Marcus is like a stand-up comedian who only speaks in punch lines, refusing to set up the payoff (in this case, brief biographical sketches, career overviews, and something resembling a systematically offered sense of context). Such omissions appear to be an avowed (Beat) aesthetic, even a moral principle: You don't get to the old weird America by traveling down familiar highways. The problem, for him no less than the pop artists he writes about -- Jim Morrison in particular -- is that in the negotiation between reader and writer there's a thin line between bracing challenge and alienating self-indulgence, and it's hard to avoid concluding, as much as I hate to, that there are times when I feel Marcus crosses it.

I find myself thinking about Marcus the way he felt about Elvis Presley: awed by his talent but dismayed by his lack of constancy. I've got this idea that asking him to be different would be ungrateful at best and stupid at worst, failing to value the very devil-may-care quality that made him special in the first place.
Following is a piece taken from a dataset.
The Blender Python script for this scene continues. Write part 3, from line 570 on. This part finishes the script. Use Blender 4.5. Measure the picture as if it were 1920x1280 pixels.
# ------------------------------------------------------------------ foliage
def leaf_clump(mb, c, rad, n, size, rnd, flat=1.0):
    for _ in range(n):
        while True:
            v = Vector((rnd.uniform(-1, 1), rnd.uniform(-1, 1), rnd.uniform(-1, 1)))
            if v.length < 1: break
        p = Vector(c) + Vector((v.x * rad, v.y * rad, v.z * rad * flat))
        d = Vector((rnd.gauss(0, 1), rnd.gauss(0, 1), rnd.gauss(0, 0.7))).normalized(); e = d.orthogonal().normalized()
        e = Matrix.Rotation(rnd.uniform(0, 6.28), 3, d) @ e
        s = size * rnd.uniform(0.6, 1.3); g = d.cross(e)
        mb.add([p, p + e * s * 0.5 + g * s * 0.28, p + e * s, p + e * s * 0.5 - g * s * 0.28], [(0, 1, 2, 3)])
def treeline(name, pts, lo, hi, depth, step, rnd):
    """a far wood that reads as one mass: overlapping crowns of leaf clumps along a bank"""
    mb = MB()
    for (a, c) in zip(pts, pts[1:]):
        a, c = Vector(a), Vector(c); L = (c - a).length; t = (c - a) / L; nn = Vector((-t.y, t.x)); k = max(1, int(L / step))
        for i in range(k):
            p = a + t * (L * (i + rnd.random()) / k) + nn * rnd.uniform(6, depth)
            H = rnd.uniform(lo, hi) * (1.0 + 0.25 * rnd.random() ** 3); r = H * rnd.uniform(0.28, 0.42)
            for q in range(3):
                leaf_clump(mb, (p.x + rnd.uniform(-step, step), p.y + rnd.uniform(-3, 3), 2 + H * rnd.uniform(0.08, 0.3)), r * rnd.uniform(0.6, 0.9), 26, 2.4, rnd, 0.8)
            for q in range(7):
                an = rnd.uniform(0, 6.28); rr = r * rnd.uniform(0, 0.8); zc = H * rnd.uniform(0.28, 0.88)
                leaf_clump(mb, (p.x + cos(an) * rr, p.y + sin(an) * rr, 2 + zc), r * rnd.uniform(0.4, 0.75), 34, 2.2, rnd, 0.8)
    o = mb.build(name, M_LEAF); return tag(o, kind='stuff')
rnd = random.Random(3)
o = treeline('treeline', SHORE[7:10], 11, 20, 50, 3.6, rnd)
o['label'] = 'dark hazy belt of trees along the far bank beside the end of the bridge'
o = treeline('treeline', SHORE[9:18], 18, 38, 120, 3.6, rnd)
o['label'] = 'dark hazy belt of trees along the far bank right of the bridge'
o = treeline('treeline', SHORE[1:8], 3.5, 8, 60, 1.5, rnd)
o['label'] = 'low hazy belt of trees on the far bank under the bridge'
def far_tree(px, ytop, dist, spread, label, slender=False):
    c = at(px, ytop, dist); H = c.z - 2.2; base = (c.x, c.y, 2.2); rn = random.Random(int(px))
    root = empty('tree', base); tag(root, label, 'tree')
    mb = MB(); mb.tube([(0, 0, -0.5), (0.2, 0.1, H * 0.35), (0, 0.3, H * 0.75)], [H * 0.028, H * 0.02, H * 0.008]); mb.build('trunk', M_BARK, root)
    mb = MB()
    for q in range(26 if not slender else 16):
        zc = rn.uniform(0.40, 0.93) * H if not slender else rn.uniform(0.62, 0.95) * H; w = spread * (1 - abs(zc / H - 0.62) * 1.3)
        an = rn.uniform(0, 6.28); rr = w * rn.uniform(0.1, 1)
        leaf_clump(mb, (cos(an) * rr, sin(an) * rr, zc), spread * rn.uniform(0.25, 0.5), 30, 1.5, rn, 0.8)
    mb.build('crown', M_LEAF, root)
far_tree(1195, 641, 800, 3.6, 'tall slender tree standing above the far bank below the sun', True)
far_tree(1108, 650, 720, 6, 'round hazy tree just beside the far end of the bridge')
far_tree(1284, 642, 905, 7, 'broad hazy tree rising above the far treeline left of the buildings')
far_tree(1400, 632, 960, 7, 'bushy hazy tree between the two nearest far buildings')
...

And I'm not sure how much in the way of evolution I should expect of any person old enough to have earned social security benefits, among other benchmarks. But I also feel not to ask would also be a betrayal of sorts, a willingness to settle that Marcus taught me long ago is a seductively dangerous temptation in American life. So I'll say: thank you, Greil Marcus. You changed my life. And I'll ask: Should we go somewhere else now?